- **Written problem**
Take the lines of the data below from the very first through the line containing "bm = B(); box(bm, -.0215, -.0232, y" and output them exactly, pictures excluded.

— Begin Provided data —

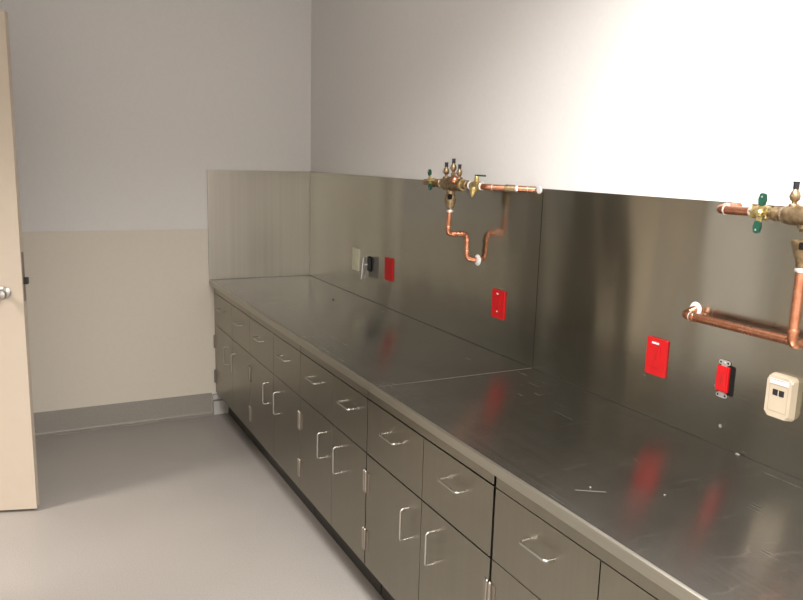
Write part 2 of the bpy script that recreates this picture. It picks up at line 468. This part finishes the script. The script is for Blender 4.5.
# bone-coloured data plate
y, z = -3.640, 1.119
root = thing('data_plate', (0, y, z - .06), 'bone coloured rounded data plate with two black jacks, right of the bare red outlet', 'data plate'); off = root.location
bm = B(); plate(bm, y, z, .079, .121, .0005, -.022, .012, .005, taper=.93); obj('housing', bm, 'ivory', root, off)
bm = B()
for y0, y1, z0, z1 in ((-.0275, .0275, -.0405, -.0395), (-.0275, -.0268, -.0395, .032), (.0268, .0275, -.0395, .032), (-.0275, .0275, .032, .0328)):
    box(bm, -.0215, -.0224, y + y0, y + y1, z + z0, z + z1)
obj_each('panel_line', bm, 'ivoryline', root, off)
bm = B(); box(bm, -.0215, -.0228, y - .028, y + .028, z + .0345, z + .0485, .0005); lb = obj('label_strip', bm, 'label', root, off, 'white paper label strip')
bm = B()
box(bm, -.0226, -.0230, y - .016, y + .0255, z + .0455, z + .0466)
obj('print', bm, 'kick', lb, off, 'dark small print')
for k in (.009, -.0095):
    bm = B(); box(bm, -.0215, -.0232, y + k - .0075, y + k + .0075, z + .004, z + .0205, .0006); obj('jack', bm, 'black', root, off, 'black data jack')

# cream switch plate
y, z = -.800, 1.127
root = thing('switch_plate', (0, y, z - .065), 'cream wall plate nearest the far corner, left of the hanging cover plate', 'switch'); off = root.location
bm = B(); plate(bm, y, z, .092, .131, 0, -.006, .003, .002); obj('cover_plate', bm, 'cream', root, off)
bm = B(); box(bm, -.0058, -.0098, y - .017, y + .017, z - .034, z + .034, .002); obj('rocker', bm, 'cream', root, off)

# wall box whose white plate hangs open
y, z = -.985, 1.122
root = thing('open_wall_box', (0, y, z - .06), 'open black wall box with a white cover plate hanging off it by its screw', 'wall box'); off = root.location
bm = B(); plate(bm, y - .014, z + .003, .046, .086, 0, -.0015, .004, 0); obj('box_opening_shade', bm, 'dark', root, off, 'dark plate painted as the shaded opening of the wall box')  # dark sheet on the panel in place of the shaded box depth
bm = B(); box(bm, -.002, -.016, y - .030, y - .004, z - .034, z + .038, .003); obj('device_body', bm, 'black', root, off)
mt = Matrix.Translation((-.032, y + .004, z - .020)) @ Matrix.Rotation(math.radians(-38), 4, 'Z') @ Matrix.Rotation(math.radians(5), 4, 'Y')
bm = B(); box(bm, -.003, .003, -.036, .036, -.062, .062, .002, mat=mt); obj('cover_plate', bm, 'label', root, off, 'white cover plate')
bm = B(); tube(bm, [(-.002, y - .010, z), (-.040, y - .002, z)], .0045, 10); lathe(bm, (-.040, y - .002, z), (-1, .25, 0), [(.008, 0), (.008, .003), (0, .005)], 12); obj_each('screw', bm, 'zinc', root, off)

# ------------------------------------------------------------------ backflow preventers on copper pipe
def ring(bm, p, ax, r, w=.004):
    lathe(bm, Vector(p) - Vector(ax).normalized() * w / 2, ax, [(r * .9, 0), (r, w * .25), (r, w * .75), (r * .9, w)], 18)

def test_cock(root, off, p, sc=1.0):
    p = Vector(p)
    bm = B()
    lathe(bm, p, (0, 0, 1), [(.011 * sc, -.022 * sc), (.011 * sc, .010 * sc)], 6)
    lathe(bm, p, (0, 0, 1), [(.0065 * sc, .008 * sc), (.0075 * sc, .018 * sc), (.0135 * sc, .024 * sc), (.0148 * sc, .033 * sc), (.0125 * sc, .043 * sc), (.008 * sc, .050 * sc), (.0065 * sc, .056 * sc)], 16)
    lathe(bm, p + Vector((-.012 * sc, 0, .033 * sc)), (-1, .3, 0), [(.005 * sc, 0), (.005 * sc, .007 * sc)], 8)
    t = obj('test_cock', bm, 'bronze', root, off)
    bm = B(); lathe(bm, p, (0, 0, 1), [(.0075 * sc, .053 * sc), (.0085 * sc, .056 * sc), (.0085 * sc, .070 * sc), (.0095 * sc, .071 * sc), (.0095 * sc, .075 * sc)], 12)
    obj('cap', bm, 'black', t, off, 'black cap')

def butterfly(root, off, c, half, tilt, lower_green=True):
    """two-winged valve handle lying in the plane of the wall, facing the room"""
    c = Vector(c); R_ = Matrix.Translation(c) @ Matrix.Rotation(tilt, 4, 'X')
    bm = B()
    tube(bm, [c + Vector((.030, 0, 0)), c + Vector((-.006, 0, 0))], .006, 12)
    b = B(); box(b, -.002, .002, -.008, .008, -half * .8, half * .8, .0015); bmesh.ops.transform(b, matrix=R_, verts=b.verts); merge(bm, b)
    lathe(bm, c + Vector((.000, 0, 0)), (-1, 0, 0), [(.010, 0), (.010, .006), (.006, .009)], 6)
    h = obj('valve_handle', bm, 'brass', root, off)
    for s in ((1, -1) if lower_green else (1,)):
        bm = B(); n = 14; lp = []
        for k in range(n):
            a = 2 * PI * k / n
            lp.append((.0105 * math.copysign(abs(math.cos(a)) ** .55, math.cos(a)), s * (half * .70) + (half * .32) * math.copysign(abs(math.sin(a)) ** .6, math.sin(a))))
        f0 = [bm.verts.new((-.0045, yy, zz)) for yy, zz in lp]; f1 = [bm.verts.new((.0045, yy, zz)) for yy, zz in lp]
        for k in range(n): bm.faces.new((f0[k], f0[(k + 1) % n], f1[(k + 1) % n], f1[k]))
        fa = bm.faces.new(f0); fb = bm.faces.new(list(reversed(f1)))
        bmesh.ops.bevel(bm, geom=list(set(list(fa.edges) + list(fb.edges))), offset=.002, segments=2, affect='EDGES', clamp_overlap=True)
        bmesh.ops.transform(bm, matrix=R_, verts=bm.verts)
        g = obj('grip', bm, 'green', h, off, 'green plastic sleeve')
        bm = B(); c2 = R_ @ Vector((-.0045, 0, s * half * .84)); lathe(bm, c2, (-1, 0, 0), [(.0026, 0), (.0026, .0006)], 10); obj('eyelet', bm, 'zinc', g, off)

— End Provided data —

- **Written reply**
Write part 2 of the bpy script that recreates this picture. It picks up at line 468. This part finishes the script. The script is for Blender 4.5.
# bone-coloured data plate
y, z = -3.640, 1.119
root = thing('data_plate', (0, y, z - .06), 'bone coloured rounded data plate with two black jacks, right of the bare red outlet', 'data plate'); off = root.location
bm = B(); plate(bm, y, z, .079, .121, .0005, -.022, .012, .005, taper=.93); obj('housing', bm, 'ivory', root, off)
bm = B()
for y0, y1, z0, z1 in ((-.0275, .0275, -.0405, -.0395), (-.0275, -.0268, -.0395, .032), (.0268, .0275, -.0395, .032), (-.0275, .0275, .032, .0328)):
    box(bm, -.0215, -.0224, y + y0, y + y1, z + z0, z + z1)
obj_each('panel_line', bm, 'ivoryline', root, off)
bm = B(); box(bm, -.0215, -.0228, y - .028, y + .028, z + .0345, z + .0485, .0005); lb = obj('label_strip', bm, 'label', root, off, 'white paper label strip')
bm = B()
box(bm, -.0226, -.0230, y - .016, y + .0255, z + .0455, z + .0466)
obj('print', bm, 'kick', lb, off, 'dark small print')
for k in (.009, -.0095):
    bm = B(); box(bm, -.0215, -.0232, y + k - .0075, y + k + .0075, z + .004, z + .0205, .0006); obj('jack', bm, 'black', root, off, 'black data jack')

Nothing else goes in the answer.